-- Description of the task --
Omit the pictures and print exactly the lines of the listing below, starting at the first and ending at the line containing "0), (.034, 0)])".

-- Source excerpt --
* Start *

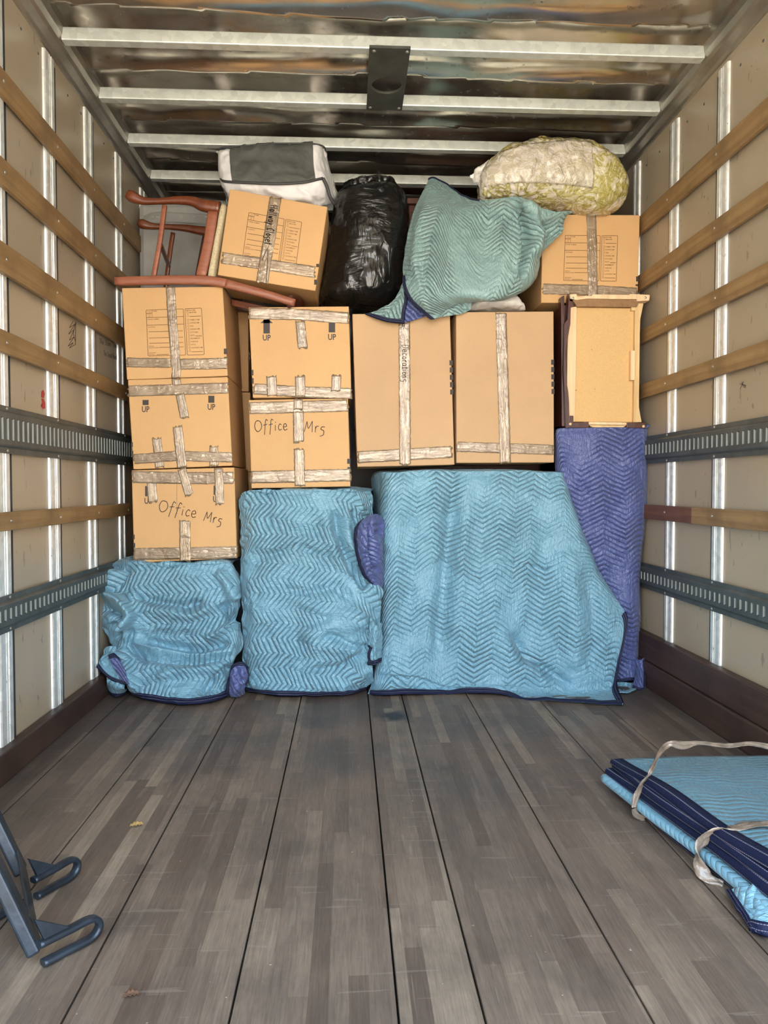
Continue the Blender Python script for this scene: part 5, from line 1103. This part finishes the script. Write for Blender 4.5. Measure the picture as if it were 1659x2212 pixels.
# the two bands of twisted packing tape round the bundle
M_band = M_bandt
def band(label, pts, wid):
    t = thing('tape_strap', label, 'tape', pts[0]); P_ = cat_rom(np.array(pts), 90); w_ = cat_rom(np.array(wid, float), 90)
    T = np.gradient(P_, axis=0); T /= np.linalg.norm(T, axis=1, keepdims=True); V = []; m = 6
    for i in range(90):
        a = w_[i, 1]; s = np.cross(T[i], [0, 0, 1.]); s = s / (np.linalg.norm(s) + 1e-9); u2 = np.cross(s, T[i]); dr = s * math.cos(a) + u2 * math.sin(a); nn = np.cross(T[i], dr)
        for j in range(m): V.append(P_[i] + dr * w_[i, 0] * (j / (m - 1) - .5) + nn * (.003 * math.sin(j * 2.2 + i * .35) + random.uniform(-.0006, .0006)))
    V = np.array(V); G = V.reshape(90, m, 3); Nq = normals(G); B = G - Nq * .0007; F = grid_faces(90, m); F2 = grid_faces(90, m, 90 * m)[:, ::-1]
    idx = np.arange(90 * m).reshape(90, m); loop = np.concatenate([idx[0], idx[1:, -1], idx[-1, -2::-1], idx[-2:0:-1, 0]]); nx_ = np.roll(loop, -1)
    uv = np.array([[i * .01, j * .01] for i in range(90) for j in range(m)])
    raw_p('band', np.concatenate([V, B.reshape(-1, 3)]), np.concatenate([F, F2, np.stack([loop, nx_, nx_ + 90 * m, loop + 90 * m], 1)]), M_band, t, uv=np.concatenate([uv, uv]), smooth=True)
yb = 2.02
band('twisted clear tape band looping high above the far end of the blanket bundle', [A_(.826, 2.00, .003), A_(.800, 2.00, .02), A_(.796, 2.00, .05), A_(.815, 2.005, .100), PY(1405, 1668, 2.02), PY(1422, 1632, 1.99), PY(1445, 1608, 1.95), PY(1475, 1610, 1.96), PY(1510, 1605, 1.98), PY(1570, 1611, 2.0), PY(1620, 1606, 2.02), PY(1690, 1620, 2.04)],
     [(.014, 1.5), (.020, 1.4), (.018, 1.5), (.022, 1.2), (.014, 1.2), (.012, 1.3), (.016, 1.5), (.022, 1.5), (.012, 1.7), (.012, 1.3), (.014, 1.5), (.02, 1.5)])
band('flat wrinkled tape band across the near end of the blanket bundle', [A_(.875, 1.66, .004), A_(.845, 1.68, .012), A_(.832, 1.70, .035), A_(.842, 1.71, .075), A_(.868, 1.70, .112), A_(.92, 1.69, .124), A_(1.0, 1.685, .135), A_(1.2, 1.68, .14)],
     [(.012, .5), (.030, .7), (.034, 1.2), (.032, 1.2), (.030, .7), (.030, .1), (.034, 0), (.034, 0)])

# ================================================================== dark steel rack, lower left
t = thing('steel_rack', 'blue black steel rack leaning on the left wall with looped wire feet', 'rack', PZ(75, 2060))
def bar(nm, a, b, w, d, ud):
    a, b = np.array(a, float), np.array(b, float); T = (b - a) / np.linalg.norm(b - a); ud = np.array(ud, float); ud -= T * (ud @ T); ud /= np.linalg.norm(ud); s = np.cross(T, ud)
    V = [p + s * w / 2 * i + ud * d / 2 * j for p in (a, b) for i, j in ((-1, -1), (1, -1), (1, 1), (-1, 1))]
    o = raw_p(nm, V, [(0, 3, 2, 1), (4, 5, 6, 7), (0, 1, 5, 4), (1, 2, 6, 5), (2, 3, 7, 6), (3, 0, 4, 7)], M_steel, t); bevel(o, .006, 3); return o
fa = PZ(76, 2052, .022); fb = PZ(46, 1884, .022)
lean = np.array([-.46, .02, 1.0])
bar('upright', fa, fa + lean * .78, .064, .026, (-1, -.35, 0)); bar('upright', fb, fb + lean * .60, .054, .026, (-1, -.35, 0))
ax = fb - fa
bar('cross_plate', fa + ax * .06 + [0, 0, .03], fb - ax * .02 + [0, 0, .03], .06, .006, (1, 0, .3))
bar('cross_bar', fa + lean * .56, fb + lean * .56, .03, .02, (1, 0, .3))
def foot(base, d, ln, h=.050, r=.0085):
    d = np.array(d, float); d /= np.linalg.norm(d); lo = h and .010
    P_ = [base + d * .0 + [0, 0, h - base[2]], base + d * ln * .5 + [0, 0, h - base[2]], base + d * (ln * .86) + [0, 0, h - base[2]], base + d * ln * 1.0 + [0, 0, (h + lo) / 2 + .008 - base[2]], base + d * ln * 1.0 + [0, 0, (h + lo) / 2 - .008 - base[2]], base + d * (ln * .86) + [0, 0, lo - base[2]], base + d * ln * .5 + [0, 0, lo - base[2]], base + d * ln * .06 + [0, 0, lo - base[2]]]
    o = sweep('looped_foot', P_, [(r * .8, r * 1.25)], M_steel, t, n=10, power=3, samples=60, up=(-d[1], d[0], 0))
    g = base + d * .012; q = np.array([-d[1], d[0], 0]) * .004
    V = [g + q + [0, 0, h - base[2]], g + q + d * .06 + [0, 0, h - base[2]], g + q + [-.02, 0, h + .045 - base[2]], g - q + [0, 0, h - base[2]], g - q + d * .06 + [0, 0, h - base[2]], g - q + [-.02, 0, h + .045 - base[2]]]
    raw_p('gusset', V, [(0, 1, 2), (5, 4, 3), (0, 3, 4, 1), (1, 4, 5, 2), (2, 5, 3, 0)], M_steel, t)
foot(PZ(84, 2085, .010) , PZ(190, 2030, .010) - PZ(84, 2085, .010), .125); foot(PZ(72, 1940, .010), PZ(150, 1895, .010) - PZ(72, 1940, .010), .12)
foot(PZ(-60, 2010, .010), PZ(20, 1965, .010) - PZ(-60, 2010, .010), .085)

# ================================================================== dry leaves
def leaf(label, p, size, ang, mat, w=.4):
    V, F = [], []; n = 14
    for i in range(n + 1):
        s = i / n; x = (s - .5) * size; hw = size * w * math.sin(math.pi * s) ** .8 * (1 - .25 * s); zc = .003 + .004 * math.sin(s * 3)
        for j in (-1, -.5, 0, .5, 1): V.append((x, j * hw * (1 + .12 * math.sin(i * 2.1 + j)), zc + .004 * abs(j) ** 1.5 + .0015 * math.sin(i * 1.7)))
    V = np.array(V); c, s_ = math.cos(ang), math.sin(ang); V[:, :2] = V[:, :2] @ np.array([[c, s_], [-s_, c]]); V += p; n2 = len(V)
    B = V - [0, 0, .0008]; F = grid_faces(n + 1, 5); idx = np.arange(n2).reshape(n + 1, 5); loop = np.concatenate([idx[0], idx[1:, -1], idx[-1, -2::-1], idx[-2:0:-1, 0]]); nx_ = np.roll(loop, -1)
    o = raw_p('dry_leaf', np.concatenate([V, B]), np.concatenate([F, F[:, ::-1] + n2, np.stack([loop, nx_, nx_ + n2, loop + n2], 1)]), mat, smooth=True); tag(rebase(o, p), label, 'leaf'); return o
leaf('curled tan dry leaf on the floor planks near the left', PZ(295, 1786), .035, .3, M_leaf); leaf('flat dark brown leaf fragment on the floor at the bottom left', PZ(283, 2155), .028, .2, M_leafb, .35)
# handwriting and marks on the linings
wl = bpy.data.objects['wall_left']; wr = bpy.data.objects['wall_right']
def onwall(X, ox, oy, sx=1.0, sk=0.0):
    d = .0008 if X < 0 else -.0008
    return lambda x, y: PX(ox + x * sx, oy + y + x * sk, X + d)
flat_strip(hand('The Slam Tour', onwall(XL, 215, 731, .55, .14), 11, 1.0, .75), 'handwriting', M_pen, wl); flat_strip(hand('The Dead Band', onwall(XL, 224, 757, .42, .14), 10, 1.0, .75), 'handwriting', M_pen, wl)
sc = [(158, 694), (150, 708), (162, 700), (148, 722), (160, 712), (150, 735), (160, 728), (147, 748), (158, 740), (150, 752), (163, 744), (164, 695), (158, 720), (163, 738)]
flat_strip([line_q(onwall(XL, 0, 0), a, b, 1.0) for a, b in zip(sc, sc[1:])], 'scribble', M_pen, wl)
rd = [[(91, 868), (90, 880), (93, 884), (98, 882), (98, 870), (94, 861), (89, 862)], [(90, 845), (89, 858), (95, 860), (97, 850), (94, 842)], [(88, 876), (90, 882), (92, 870)]]
flat_strip([[onwall(XL, 0, 0)(*p) for p in q] for q in rd], 'red_mark', M_penred, wl)
st_ = [((1598, 829), (1612, 833)), ((1602, 825), (1608, 838)), ((1606, 824), (1599, 840)), ((1608, 831), (1611, 838))]
flat_strip([line_q(onwall(XR, 0, 0), a, b, 1.1) for a, b in st_], 'scribble', M_pen, wr)

# ground outside the rear opening
V, F = boxv((-30, -40, -.95), (30, 10, -.85)); g = raw_p('ground', V, F, M_conc); struct(g)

* End *

-- Response below --
Continue the Blender Python script for this scene: part 5, from line 1103. This part finishes the script. Write for Blender 4.5. Measure the picture as if it were 1659x2212 pixels.
# the two bands of twisted packing tape round the bundle
M_band = M_bandt
def band(label, pts, wid):
    t = thing('tape_strap', label, 'tape', pts[0]); P_ = cat_rom(np.array(pts), 90); w_ = cat_rom(np.array(wid, float), 90)
    T = np.gradient(P_, axis=0); T /= np.linalg.norm(T, axis=1, keepdims=True); V = []; m = 6
    for i in range(90):
        a = w_[i, 1]; s = np.cross(T[i], [0, 0, 1.]); s = s / (np.linalg.norm(s) + 1e-9); u2 = np.cross(s, T[i]); dr = s * math.cos(a) + u2 * math.sin(a); nn = np.cross(T[i], dr)
        for j in range(m): V.append(P_[i] + dr * w_[i, 0] * (j / (m - 1) - .5) + nn * (.003 * math.sin(j * 2.2 + i * .35) + random.uniform(-.0006, .0006)))
    V = np.array(V); G = V.reshape(90, m, 3); Nq = normals(G); B = G - Nq * .0007; F = grid_faces(90, m); F2 = grid_faces(90, m, 90 * m)[:, ::-1]
    idx = np.arange(90 * m).reshape(90, m); loop = np.concatenate([idx[0], idx[1:, -1], idx[-1, -2::-1], idx[-2:0:-1, 0]]); nx_ = np.roll(loop, -1)
    uv = np.array([[i * .01, j * .01] for i in range(90) for j in range(m)])
    raw_p('band', np.concatenate([V, B.reshape(-1, 3)]), np.concatenate([F, F2, np.stack([loop, nx_, nx_ + 90 * m, loop + 90 * m], 1)]), M_band, t, uv=np.concatenate([uv, uv]), smooth=True)
yb = 2.02
band('twisted clear tape band looping high above the far end of the blanket bundle', [A_(.826, 2.00, .003), A_(.800, 2.00, .02), A_(.796, 2.00, .05), A_(.815, 2.005, .100), PY(1405, 1668, 2.02), PY(1422, 1632, 1.99), PY(1445, 1608, 1.95), PY(1475, 1610, 1.96), PY(1510, 1605, 1.98), PY(1570, 1611, 2.0), PY(1620, 1606, 2.02), PY(1690, 1620, 2.04)],
     [(.014, 1.5), (.020, 1.4), (.018, 1.5), (.022, 1.2), (.014, 1.2), (.012, 1.3), (.016, 1.5), (.022, 1.5), (.012, 1.7), (.012, 1.3), (.014, 1.5), (.02, 1.5)])
band('flat wrinkled tape band across the near end of the blanket bundle', [A_(.875, 1.66, .004), A_(.845, 1.68, .012), A_(.832, 1.70, .035), A_(.842, 1.71, .075), A_(.868, 1.70, .112), A_(.92, 1.69, .124), A_(1.0, 1.685, .135), A_(1.2, 1.68, .14)],
     [(.012, .5), (.030, .7), (.034, 1.2), (.032, 1.2), (.030, .7), (.030, .1), (.034, 0), (.034, 0)])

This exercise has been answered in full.